Not one of the manuscripts, which include philosophical and literary essays as well as administrative and technical writings from pre-Imperial or ancient China (before 221 B.C.), mentions its author, according to Martin Kern, a Chinese literature expert in the Department of East Asian Studies. The texts are also difficult to attribute to any one author, as individual manuscripts can sometimes have little to do with each other and are thus difficult to categorize. The absence of explicit author credits and the composite nature of the early Chinese texts, Kern said, calls into question the idea that for ancient China, scholars can equate a written artifact with the original thought of a sole individual.

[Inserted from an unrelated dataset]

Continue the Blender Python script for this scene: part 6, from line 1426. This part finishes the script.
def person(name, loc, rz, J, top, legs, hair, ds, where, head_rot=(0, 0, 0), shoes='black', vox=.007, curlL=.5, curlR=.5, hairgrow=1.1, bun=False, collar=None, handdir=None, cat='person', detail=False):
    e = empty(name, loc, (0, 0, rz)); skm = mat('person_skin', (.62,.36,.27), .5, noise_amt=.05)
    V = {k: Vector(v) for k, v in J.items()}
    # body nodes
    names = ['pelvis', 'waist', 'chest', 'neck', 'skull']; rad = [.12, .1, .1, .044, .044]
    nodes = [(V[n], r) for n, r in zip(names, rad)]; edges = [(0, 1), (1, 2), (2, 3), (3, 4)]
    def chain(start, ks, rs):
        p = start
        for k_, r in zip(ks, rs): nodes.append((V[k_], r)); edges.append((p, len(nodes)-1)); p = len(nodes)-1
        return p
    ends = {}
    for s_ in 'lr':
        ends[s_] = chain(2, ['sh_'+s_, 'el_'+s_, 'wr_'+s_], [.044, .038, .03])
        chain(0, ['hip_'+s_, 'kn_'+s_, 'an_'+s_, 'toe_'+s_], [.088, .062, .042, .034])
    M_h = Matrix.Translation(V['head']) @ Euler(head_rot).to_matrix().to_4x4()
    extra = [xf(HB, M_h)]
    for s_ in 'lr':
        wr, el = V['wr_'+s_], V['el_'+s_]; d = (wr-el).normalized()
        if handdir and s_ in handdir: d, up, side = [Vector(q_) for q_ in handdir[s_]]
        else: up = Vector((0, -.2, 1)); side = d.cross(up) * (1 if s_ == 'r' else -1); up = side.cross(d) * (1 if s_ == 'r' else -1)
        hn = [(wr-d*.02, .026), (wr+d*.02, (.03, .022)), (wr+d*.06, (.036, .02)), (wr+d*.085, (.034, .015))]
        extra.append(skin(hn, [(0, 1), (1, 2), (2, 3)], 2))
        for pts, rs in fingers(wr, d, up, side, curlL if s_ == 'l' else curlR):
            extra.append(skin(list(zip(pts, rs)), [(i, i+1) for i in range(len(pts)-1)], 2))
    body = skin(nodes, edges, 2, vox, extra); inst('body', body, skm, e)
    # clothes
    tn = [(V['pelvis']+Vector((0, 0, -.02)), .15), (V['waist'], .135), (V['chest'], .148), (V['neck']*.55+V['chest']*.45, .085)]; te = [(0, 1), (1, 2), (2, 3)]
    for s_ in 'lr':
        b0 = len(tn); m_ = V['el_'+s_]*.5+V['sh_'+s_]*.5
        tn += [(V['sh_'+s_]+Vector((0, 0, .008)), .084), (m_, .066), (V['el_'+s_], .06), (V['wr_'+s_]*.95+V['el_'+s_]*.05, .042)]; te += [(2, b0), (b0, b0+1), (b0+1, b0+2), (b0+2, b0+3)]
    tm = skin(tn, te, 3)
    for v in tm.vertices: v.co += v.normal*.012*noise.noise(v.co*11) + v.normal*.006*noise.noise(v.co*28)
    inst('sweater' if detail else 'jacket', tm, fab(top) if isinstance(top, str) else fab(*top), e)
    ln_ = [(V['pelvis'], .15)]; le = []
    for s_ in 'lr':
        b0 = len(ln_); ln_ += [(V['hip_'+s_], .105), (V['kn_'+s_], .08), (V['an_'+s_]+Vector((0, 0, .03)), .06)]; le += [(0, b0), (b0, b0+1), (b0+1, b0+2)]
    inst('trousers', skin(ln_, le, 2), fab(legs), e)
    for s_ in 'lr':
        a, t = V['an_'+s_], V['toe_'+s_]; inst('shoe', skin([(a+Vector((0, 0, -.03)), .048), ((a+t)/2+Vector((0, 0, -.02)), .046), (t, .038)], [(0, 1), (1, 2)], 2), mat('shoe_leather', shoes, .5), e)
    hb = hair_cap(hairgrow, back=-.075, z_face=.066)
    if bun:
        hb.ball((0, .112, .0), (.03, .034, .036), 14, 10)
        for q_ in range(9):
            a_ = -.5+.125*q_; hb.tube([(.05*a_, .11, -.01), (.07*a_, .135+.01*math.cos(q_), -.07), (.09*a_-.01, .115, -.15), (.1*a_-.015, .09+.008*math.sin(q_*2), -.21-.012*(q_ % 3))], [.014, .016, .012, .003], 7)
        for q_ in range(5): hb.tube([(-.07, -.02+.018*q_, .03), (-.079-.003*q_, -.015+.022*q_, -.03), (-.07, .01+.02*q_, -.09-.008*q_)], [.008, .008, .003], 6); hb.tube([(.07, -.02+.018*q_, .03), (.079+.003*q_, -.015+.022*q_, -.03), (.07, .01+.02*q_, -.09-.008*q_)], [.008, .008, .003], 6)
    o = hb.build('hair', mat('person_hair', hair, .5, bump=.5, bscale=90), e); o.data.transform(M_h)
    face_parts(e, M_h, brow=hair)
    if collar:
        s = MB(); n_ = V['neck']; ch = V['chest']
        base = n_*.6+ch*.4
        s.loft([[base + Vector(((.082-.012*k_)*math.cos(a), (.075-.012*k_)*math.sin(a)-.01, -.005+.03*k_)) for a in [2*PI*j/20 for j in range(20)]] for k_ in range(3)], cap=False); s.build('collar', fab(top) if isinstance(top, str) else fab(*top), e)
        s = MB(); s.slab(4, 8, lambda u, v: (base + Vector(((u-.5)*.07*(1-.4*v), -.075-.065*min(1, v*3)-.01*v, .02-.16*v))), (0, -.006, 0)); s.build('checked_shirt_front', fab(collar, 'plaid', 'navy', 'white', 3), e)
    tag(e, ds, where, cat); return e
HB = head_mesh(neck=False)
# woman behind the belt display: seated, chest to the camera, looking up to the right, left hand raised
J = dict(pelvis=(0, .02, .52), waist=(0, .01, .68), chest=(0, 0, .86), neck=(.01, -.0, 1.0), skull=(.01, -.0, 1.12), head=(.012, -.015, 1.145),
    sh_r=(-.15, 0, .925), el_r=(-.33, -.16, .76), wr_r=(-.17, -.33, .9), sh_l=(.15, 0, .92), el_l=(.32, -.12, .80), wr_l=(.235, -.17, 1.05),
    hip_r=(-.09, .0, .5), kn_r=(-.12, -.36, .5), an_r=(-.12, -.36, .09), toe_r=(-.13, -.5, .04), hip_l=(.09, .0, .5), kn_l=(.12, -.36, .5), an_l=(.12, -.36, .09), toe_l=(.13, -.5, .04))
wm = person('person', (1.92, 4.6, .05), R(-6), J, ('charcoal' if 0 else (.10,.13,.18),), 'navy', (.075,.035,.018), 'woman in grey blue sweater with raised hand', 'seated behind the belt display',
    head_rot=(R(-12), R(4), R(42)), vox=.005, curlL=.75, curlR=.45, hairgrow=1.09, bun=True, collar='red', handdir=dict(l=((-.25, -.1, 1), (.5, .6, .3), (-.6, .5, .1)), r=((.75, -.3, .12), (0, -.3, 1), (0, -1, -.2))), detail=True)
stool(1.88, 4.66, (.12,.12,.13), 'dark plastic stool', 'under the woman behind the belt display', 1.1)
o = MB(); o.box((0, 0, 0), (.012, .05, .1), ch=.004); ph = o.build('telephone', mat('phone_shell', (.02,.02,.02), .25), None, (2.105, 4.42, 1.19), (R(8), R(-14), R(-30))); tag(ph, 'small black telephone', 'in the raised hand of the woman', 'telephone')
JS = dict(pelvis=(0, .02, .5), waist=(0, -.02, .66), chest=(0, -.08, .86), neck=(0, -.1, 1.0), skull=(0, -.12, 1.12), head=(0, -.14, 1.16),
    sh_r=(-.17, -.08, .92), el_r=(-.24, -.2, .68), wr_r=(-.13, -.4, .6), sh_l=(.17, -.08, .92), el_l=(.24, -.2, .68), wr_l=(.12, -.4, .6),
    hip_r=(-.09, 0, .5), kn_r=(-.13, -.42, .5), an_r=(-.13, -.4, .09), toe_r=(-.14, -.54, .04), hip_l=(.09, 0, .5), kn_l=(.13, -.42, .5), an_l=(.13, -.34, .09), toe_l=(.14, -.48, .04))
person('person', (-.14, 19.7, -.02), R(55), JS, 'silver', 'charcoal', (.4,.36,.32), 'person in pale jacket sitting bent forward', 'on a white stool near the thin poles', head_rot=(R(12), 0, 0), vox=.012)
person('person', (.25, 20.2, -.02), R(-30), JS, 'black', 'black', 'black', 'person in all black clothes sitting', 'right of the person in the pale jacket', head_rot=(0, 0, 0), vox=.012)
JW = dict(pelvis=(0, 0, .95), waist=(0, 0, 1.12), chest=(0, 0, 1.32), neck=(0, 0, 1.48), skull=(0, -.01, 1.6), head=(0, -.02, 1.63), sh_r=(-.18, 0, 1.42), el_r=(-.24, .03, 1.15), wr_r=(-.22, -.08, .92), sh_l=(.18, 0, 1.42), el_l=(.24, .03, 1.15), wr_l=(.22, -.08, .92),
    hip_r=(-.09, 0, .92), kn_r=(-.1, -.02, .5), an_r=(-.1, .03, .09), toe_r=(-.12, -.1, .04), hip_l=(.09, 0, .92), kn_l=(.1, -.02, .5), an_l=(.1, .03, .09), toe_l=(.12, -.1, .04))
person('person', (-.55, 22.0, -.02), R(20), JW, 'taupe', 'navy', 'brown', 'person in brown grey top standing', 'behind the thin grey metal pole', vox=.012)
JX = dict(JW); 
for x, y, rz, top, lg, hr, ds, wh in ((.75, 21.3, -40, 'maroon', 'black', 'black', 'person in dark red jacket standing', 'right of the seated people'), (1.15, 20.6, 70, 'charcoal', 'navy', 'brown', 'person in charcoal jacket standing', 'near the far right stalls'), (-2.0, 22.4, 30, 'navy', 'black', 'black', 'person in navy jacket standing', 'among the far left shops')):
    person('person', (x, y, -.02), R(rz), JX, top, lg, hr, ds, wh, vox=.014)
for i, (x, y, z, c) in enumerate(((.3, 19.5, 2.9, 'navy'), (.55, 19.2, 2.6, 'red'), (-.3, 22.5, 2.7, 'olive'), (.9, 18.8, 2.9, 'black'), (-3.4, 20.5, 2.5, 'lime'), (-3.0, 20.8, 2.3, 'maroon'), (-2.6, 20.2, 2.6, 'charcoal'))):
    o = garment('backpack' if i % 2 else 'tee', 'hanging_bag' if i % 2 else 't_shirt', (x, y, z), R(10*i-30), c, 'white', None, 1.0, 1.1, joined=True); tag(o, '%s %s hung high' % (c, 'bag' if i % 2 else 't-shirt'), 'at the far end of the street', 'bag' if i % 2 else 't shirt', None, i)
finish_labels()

“We have to rethink the idea that for a text to be credible it has to be tied to a certain person from the beginning,” Kern said. He explained that in the Chinese tradition beginning in early Imperial times, the dominant approach to “saying what a text is” involves attributing entire books to one prominent figure even though they contain a range of disparate chapters most likely not composed by a particular individual. The “author” then becomes a principal actor for imbuing a text with meaning, anchoring a text in a particular time, place and literary or philosophical niche according to the traditional perception of his — and in this time period the author could be assumed to be male — ideas and biography.
“We start out with the assumption of a unifying person with a unifying set of ideas,” Kern said, referring to interpretations of ancient Chinese literature. “Now we look at these texts, and we see it’s not at all like that.”
Kern, who publishes in both English and Chinese, pointed to fifth-century B.C. Greece to further highlight the contrast between pre- Imperial Chinese texts and those of early Greece. The writings of several Greek philosophers explicitly identify Homer as the creator of poetry, and other Greek figures such as Herodotus and Thucydides established their creator roles at the outset of their texts. In making their authorship explicit, Kern argued, the writers marked their works with a well-defined historical, geographical and cultural context that would later be instrumental in guiding the texts’ reception.
By contrast, the classics of ancient China went for centuries without authorial attribution — long after they had spread across the vast Chinese realm. This is not to say that authorship had no place in Chinese literature at all — the Imperial Chinese tradition is rife with examples of texts that were intimately linked to individual personalities. However, Kern suggests that these are only later developments, beginning in the second century B.C. with the newly established empire, and must not be projected backwards in time to the formative pre-Imperial period of China.
“The textual attributions for the pre-Imperial authors come into being retrospectively,” he said. Kern, the Greg (’84) and Joanna (P13) Zeluck Professor in Asian Studies and chair of the East Asian studies department, hopes to encourage others in his field to rethink prevailing assumptions about authorship in antiquity. He also wants to spread his ideas to colleagues beyond Chinese studies.
“I want to say, ‘look, you have your situation in Western classical antiquity, and … you think everything about that is normal — in the same way that the Chinese tradition considers itself the normal case,’” he said. Yet the Chinese evidence for composite texts complicates the notion of an “author” and shows it as “a totally cultural decision,” he said.